In case you weren't paying attention, we just crashed.
A nice, tidy 10% pull in just a few days. Blood in the streets, yadda yadda yadda.
If I'm not seeming too panicky, that's because I'm not. It had been a very long time without a decent correction in the market, so some kind of pullback was to be expected. The speed and length of the pullback is fast and large, but I tend to underestimate how far we can go... both to the upside and downside.
For some reference, here's the 5-day rate of change for the S&P 500 going back to 2011:
While pretty infrequent, it does happen every few years. This is the "tail risk" that we hear about in the market all the time.
Normally, when we see this kind of move there's a very high chance of retesting the lows... here's some examples:
2015-2016
2011:
Yet a retest isn't guaranteed. For good examples, you need to actually look at the futures market to see the overnight trading sessions in 2016 where we had big bounces after Brexit and the US Elections
And there was also the Ebola scare in late 2014:
So are we going to retest the lows or not? I'm leaning towards the second choice for a few reasons.
Before we consider what a "retest" means, there's actually two levels to watch. You have the overnight low, and the low put in during regular trading hours (RTH).
The overnight low is actually drastically lower than what we saw in RTH:
For now, let's just consider some reasons why the odds are against a near term retest...
No Event Overhang
If you look at some of the recent large pullbacks, there was some kind of an ongoing catalyst driving the overall macro landscape.
Fiscal cliff. Eurozone crisis. Chinese interest rates. Fed decisions.
As it stands right now, there are no near term market moving events that pose a "clear and present danger." The one possibility is a US government shutdown, but that's all I can think of.
The real reason we saw an acceleration to the downside was related to market structure. There were too many volatility shorts, and they got runover-- the VIX squeezed, and XIV failed.
The short volatility blowout is now a "known known." The catalyst is already past us, and we've got a pretty good idea how bad it was. Once a catalyst becomes a known known, it quickly becomes priced into the market.
BFC's Are Holding Up
Not just a month ago, the Dow Jones Industrial Average looked unstoppable.
Why? Because Boeing was getting absolutely jammed higher into earnings. And since the DJIA is a market-cap weighted index, very large companies can significantly influence the market.

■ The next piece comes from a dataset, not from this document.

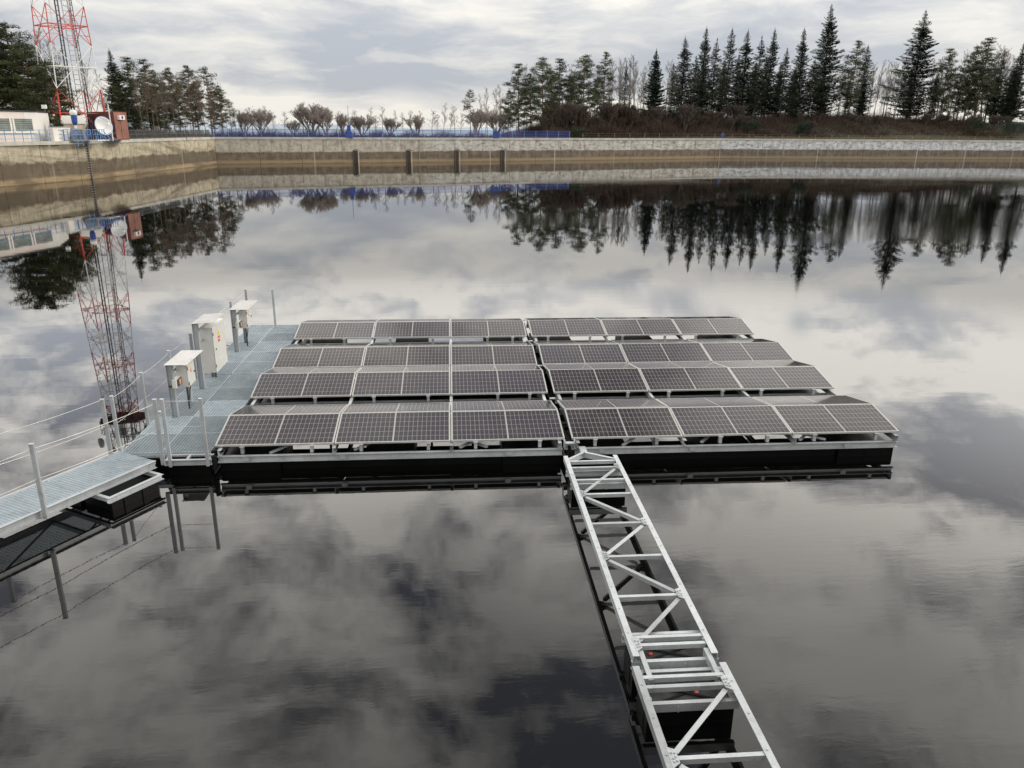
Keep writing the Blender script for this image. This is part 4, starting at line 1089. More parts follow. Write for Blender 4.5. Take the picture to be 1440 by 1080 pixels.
# ------------------------------------------------------------------ trees
def blob(mb, c, rx, rz, n, s):
    for _ in range(n):
        d = V((random.gauss(0, 1), random.gauss(0, 1), random.gauss(0, 1)*.7))
        d.normalize(); r = random.random()**.45
        p = V(c)+V((d.x*rx*r, d.y*rx*r, d.z*rz*r))
        a = V((random.uniform(-1, 1), random.uniform(-1, 1), random.uniform(-.5, .5))).normalized()*s*random.uniform(.6, 1.3)
        b = V((random.uniform(-1, 1), random.uniform(-1, 1), random.uniform(-.6, .6))).normalized()*s*random.uniform(.35, .8)
        mb.face([p-a*.5, p+b*.5, p+a*.5])
def make_conifer(kind, H, R, clear, mat, bark, dens=1.0, seed=0, gap=0.0, dens_low=1.0, droop=.25):
    random.seed(seed)
    t = thing('spruce_tree' if kind == 'spruce' else 'pine_tree', 'x', 'tree')
    tr = MB(); cr = MB()
    bx_, by_ = random.uniform(-.35, .35), random.uniform(-.35, .35)
    def axis(z): f = z/H; return V((bx_*math.sin(f*2.6), by_*math.sin(f*2.2), z))
    n = 10
    for k in range(n):
        z0, z1 = H*k/n, H*(k+1)/n
        r = lambda z: .02+H*.0105*(1-z/H)**.8
        tr.tube(axis(z0), axis(z1), r(z0), r(z1), 7, False)
    if kind == 'spruce':
        z = H*clear
        # dead stubs on the bare stem
        zz = H*.06
        while zz < z:
            a = random.uniform(0, 6.3); L = random.uniform(.4, 1.6); p = axis(zz)
            tr.tube(p, p+V((math.cos(a)*L, math.sin(a)*L, -.15*L)), .03, .012, 3, False); zz += random.uniform(.2, .6)
        while z < H-.25:
            f = (z-H*clear)/(H-H*clear)
            prof = (1-f)**.82*(.55+.45*min(1, f*5+.25)) * (dens_low if f < .25 else 1)
            nb_ = 6 if f < .8 else 5
            a0 = random.uniform(0, 6.3)
            for k in range(nb_):
                if random.random() < gap*(1-f*.5): continue
                a = a0+k*2*math.pi/nb_+random.uniform(-.35, .35)
                L = max(.25, R*prof*random.uniform(.5, 1.2)*(1+.18*math.sin(z*1.7+seed))); dv = V((math.cos(a), math.sin(a), 0)); sv = V((-dv.y, dv.x, 0))
                p0 = axis(z)
                pts = []
                m_ = 5
                for j in range(m_+1):
                    s = j/m_; zz = -droop*L*math.sin(s*2.2)*.55+.16*L*s*s + (.35*L*s if f > .85 else 0)
                    pts.append(p0+dv*L*s+V((0, 0, zz)))
                for j in range(m_): tr.tube(pts[j], pts[j+1], .018+.03*(1-j/m_), .018+.03*(1-(j+1)/m_), 3, False)
                cnt = max(4, int(L*13*dens))
                for _ in range(cnt):
                    s = random.random()**.75; i_ = min(m_-1, int(s*m_)); q = pts[i_].lerp(pts[i_+1], s*m_-i_)
                    wdt = (1-s*.7)*L*.34
                    q = q+sv*random.uniform(-wdt, wdt)+V((0, 0, random.uniform(-.32, .04)))
                    sz = random.uniform(.34, .62)*(1 if f < .85 else .6)
                    dd = (dv*.8+sv*random.uniform(-.7, .7)+V((0, 0, random.uniform(-.3, .25)))).normalized()
                    nn_ = dd.cross(V((random.uniform(-.4, .4), random.uniform(-.4, .4), 1))).normalized()
                    cr.face([q-dd*sz*.6-nn_*sz*.18, q+nn_*sz*.28, q+dd*sz*.7, q-nn_*sz*.28+V((0, 0, -.07))])
            z += random.uniform(.34, .50)*(1 if f < .75 else .75)
        cr.face([axis(H-.3)+V((.1, 0, 0)), axis(H-.3)-V((.1, 0, 0)), axis(H)+V((0, 0, .4))]); cr.face([axis(H-.3)+V((0, .1, 0)), axis(H-.3)-V((0, .1, 0)), axis(H)+V((0, 0, .4))])
    else:
        zz = H*.08
        while zz < H*clear*1.15:
            a = random.uniform(0, 6.3); L = random.uniform(.5, 2.0); p = axis(zz)
            tr.tube(p, p+V((math.cos(a)*L, math.sin(a)*L, random.uniform(-.2, .2)*L)), .035, .012, 3, False); zz += random.uniform(.25, .7)
        z = H*clear
        while z < H-.2:
            f = (z-H*clear)/(H-H*clear)
            prof = math.sin(min(1, .18+f*.95)*math.pi)**.6 if f < .55 else (1-((f-.55)/.45)**1.5*.85)
            for k in range(random.choice((3, 4, 4))):
                if random.random() < gap: continue
                a = random.uniform(0, 6.3); L = max(.5, R*prof*random.uniform(.45, 1.1)); dv = V((math.cos(a), math.sin(a), 0))
                p0 = axis(z); p1 = p0+dv*L*.55+V((0, 0, L*random.uniform(-.02, .22))); p2 = p0+dv*L+V((0, 0, L*random.uniform(.05, .42)))
                tr.tube(p0, p1, .05+.01*R, .035, 4, False); tr.tube(p1, p2, .035, .015, 3, False)
                nb2 = max(3, int(L*2.6*dens))
                for j in range(nb2):
                    s = .35+.65*(j+random.random())/nb2
                    q = (p0.lerp(p1, s/.55) if s < .55 else p1.lerp(p2, (s-.55)/.45))+V((random.uniform(-.5, .5), random.uniform(-.5, .5), random.uniform(-.1, .35)))*min(1, L*.4)
                    blob(cr, q, random.uniform(.5, .95), random.uniform(.25, .5), int(26*dens), .40)
            z += random.uniform(.4, .65)
        blob(cr, axis(H-.2), .45, .5, int(40*dens), .3)
    tr.build('trunk', bark, t); cr.build('crown', mat, t)
    t['height'] = H
    return t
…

I call these stocks BFC's, which stands for Big F*cking Companies. Their weighting swings the S&P and Dow and Nasdaq so much.
Now many of these BFC's barely got hit, or have already recovered their gains. Here are some ones to watch:
Boeing (BA)
Amazon (AMZN)
JP Morgan (JPM)
Facebook (FB)
Microsoft (MSFT)
It's pretty simple here... even if much of the market is trading like hot garbage, the big indexes will still have a bid because these BFC's are bid.
Taking the Other Side
Personally, I'm not hoping for straight up action like we've seen over the past year. I would prefer two-way action, and would welcome a retest of the lows.
Yet my current thesis is that unless we see more instability in the volatility markets and a breakdown from these BFC's, it's going to be VERY VERY HARD for the market to have the same kind of sellers that it experienced earlier this week.